There is nothing. And I mean nothing.

Like Opening Night.

It's a rush of energy and sweat and nerves so knotted together at the pit of your stomach you don't know whether they'll come lurching out of your mouth or shooting out of your butt or ripping from the inside out, pulling you in half like taffy in front of the gaping mass of shadowed faces. You can't see the crowd but you can hear them, and you can feel them, and the energy is zinging off the cieling and your heart is pounding and you're jittery and it's dark and Oh My God what's your first line? The panic is rising and the excitement is rising and the anticipation is brushing up against the tip of your skull and it doesn't matter if you stand on your tiptoes because it's still there, pushing pushing pushing you to do well, to make them laugh, to make them think, to have a good show.

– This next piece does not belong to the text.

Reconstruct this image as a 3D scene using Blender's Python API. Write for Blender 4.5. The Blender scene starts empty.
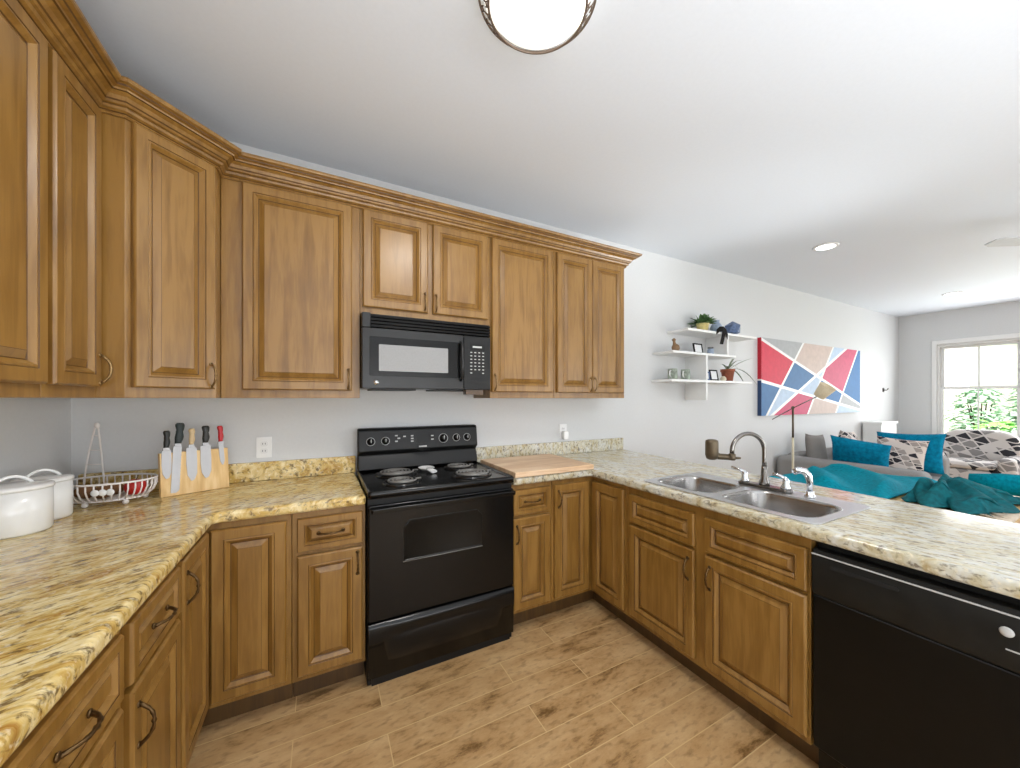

All you want is a good show. And it is. And it flies. And when it's over the energy bursts forth through your vocal chords and you scream and you squeal and you dance dance dance because that's what people do when they are so full of emotion they can't do anything else. When they are so full of unadulturated glee and overwhelming relief and that vague sadness that comes when they think of The End that always comes too soon, they dance. And they sing. They sing and they dance.

And there is nothing more beautiful than twenty-six girls singing "Out Tonight" at the top of their lungs as they throw their things together in the rush to see their loved ones who support them, even at the cost of being intensely uncomfortable and seeing the world through another pair of eyes for two hours.

There really is nothing like Opening Night. It's so full.

Everything else in comparison is running on fumes.